This Week's Acquisitions
(The local secondhand bookstore is having an "owner retiring" sale.)
- Emma Jane Worboise, Canonbury Holt (London: James Clarke & Co., n.d.). Didactic novel by a popular evangelical novelist. Originally published in 1872.
- James Morrow, The Last Witchfinder: A Novel (Morrow, 2006). The life of a witchfinder's daughter in 17th-c. England and America, as narrated by, um, Newton's Principia Mathematica.
- Margaret Drabble, The Witch of Exmoor (Harcourt, 1997). A romance novelist, her children, her movie deal, and so forth.

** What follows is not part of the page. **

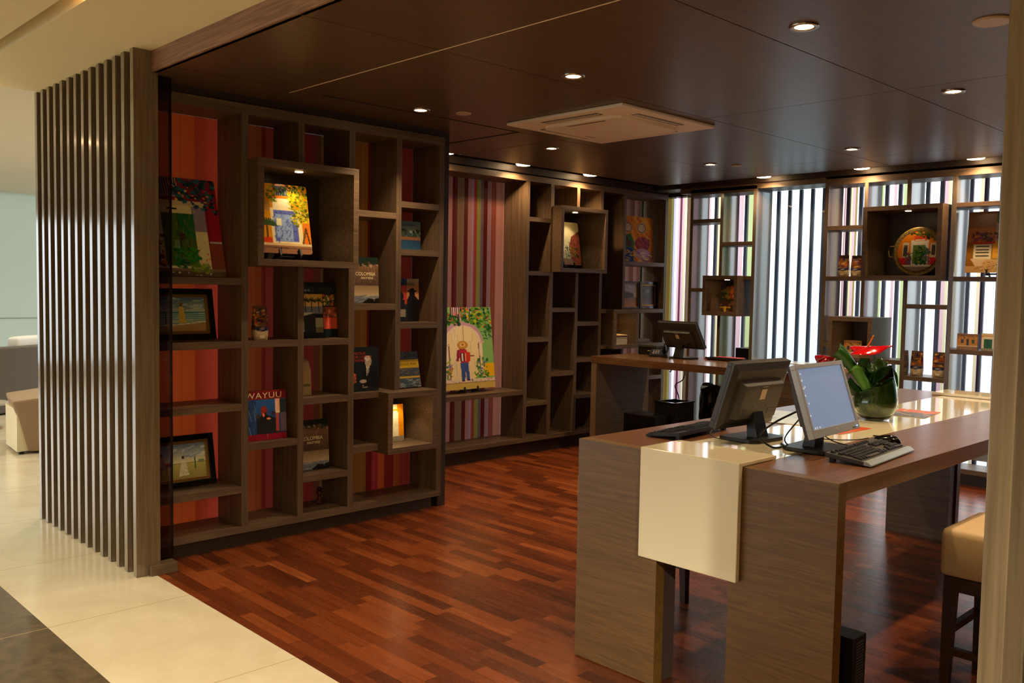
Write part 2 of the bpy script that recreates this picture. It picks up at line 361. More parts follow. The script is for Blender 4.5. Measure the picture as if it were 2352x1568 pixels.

- Jeannette Winterson, Written on the Body (Vintage, 1994). An affair, as related by a narrator of unknown gender.
- Mary McGarry Morris, Songs in Ordinary Time (Penguin, 1996). A small-town family besieged by a series of private crises.
- Paul Watkins, The Story of My Disappearance (Picador, 1998). A former spy tries to deal with life in the post-Cold War USA.
- J. C. Hallman, The Devil Is a Gentleman: Exploring America's Religious Fringe (Random House, 2006). Reinvention of William James' The Varieties of Religious Experience. (Courtesy of Mr. Hallman.)